Sergio balla, poi ceniamo e prima che riprenda a ballare di nuovo credo sia arrivato il momento di parlargli. Parto con la grinta di una giornalista freelance - la maschera - che non sono - il volto - perché le domande fatte e ricevute mi creano disagio. A volte è meglio non farle e a me ricordano le interrogazioni scolastiche che mi trovavano regolarmente impreparata.
Come l'acqua di un fiume che scorre mi racconta i percorsi attraversati nell'arco della sua vita. Parte come insegnante di lettere, abbandona la scuola per il mondo della moda come modello poi come organizzatore di eventi artistici per Versace. Ha il coraggio di ritirarsi al momento giusto per mettere a frutto la sua profonda cultura e apre, a Brera, la galleria di antiquariato che una volta all'anno organizza una mostra a tema, quest'anno Il volto, la maschera. Naturalmente il suo è un racconto molto articolato ma mentre parla rivedo Fusignano e Brera. Partenze e ritorni.
La sua casa nella "bassa romagna" con centinaia di colombi di razza pregiata, la piazza con la sala dell'Arci dove balla il tango e il grande gatto bianco che insieme a lui parte e ritorna, sono segni di autentiche passioni. Da qui credo sia necessario partire per comprendere una vita ricca di avvenimenti. Inoltre credo che i gatti -tutti - facciano parte di una razza superiore e chi li ama come me ha tutta la mia simpatia e la mia attenzione. Sergio mi dice che il suo gatto è la mascotte di Brera. Così mi rendo conto che è il gatto a unire due mondi: Fusignano, l'origine, le antiche e le nuove parentele, i colombi e il tango e Brera, il divenire, il mutamento.

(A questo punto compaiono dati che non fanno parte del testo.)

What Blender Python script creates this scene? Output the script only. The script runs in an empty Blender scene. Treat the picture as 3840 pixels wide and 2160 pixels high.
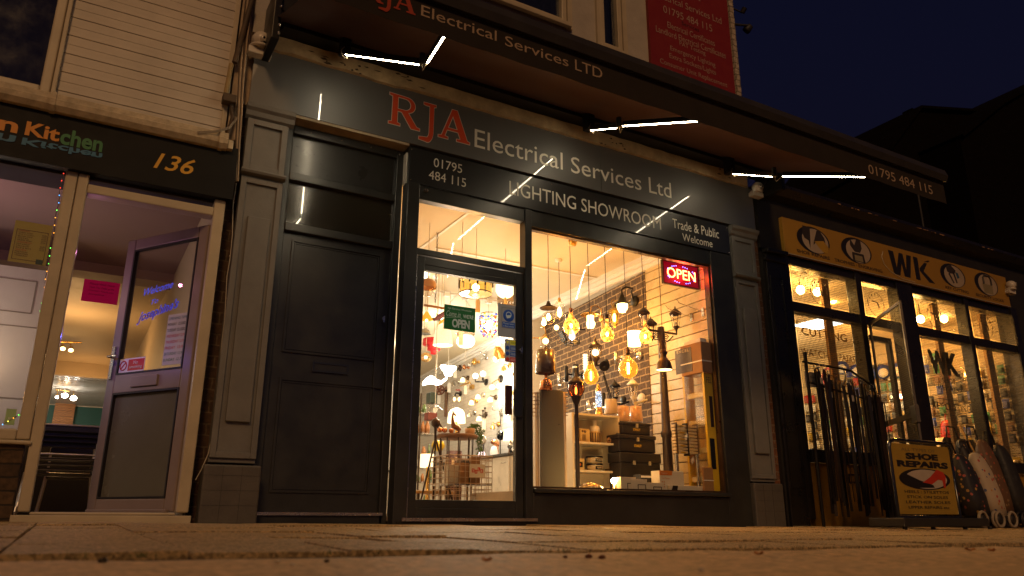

Di nuovo Brera. Ritorno con la mente ai miei soggiorni milanesi, agli incontri indimenticabili con gli artisti e gli amici milanesi e soprattutto alla Madonna dell'uovo di Piero della Francesca e al Cristo Morto del Mantegna. Al mio professore di Ornato disegnato e alla ragazza che all'inizio degli anni sessanta portava sua figlia Marcella all'asilo nido e poi andava a scuola.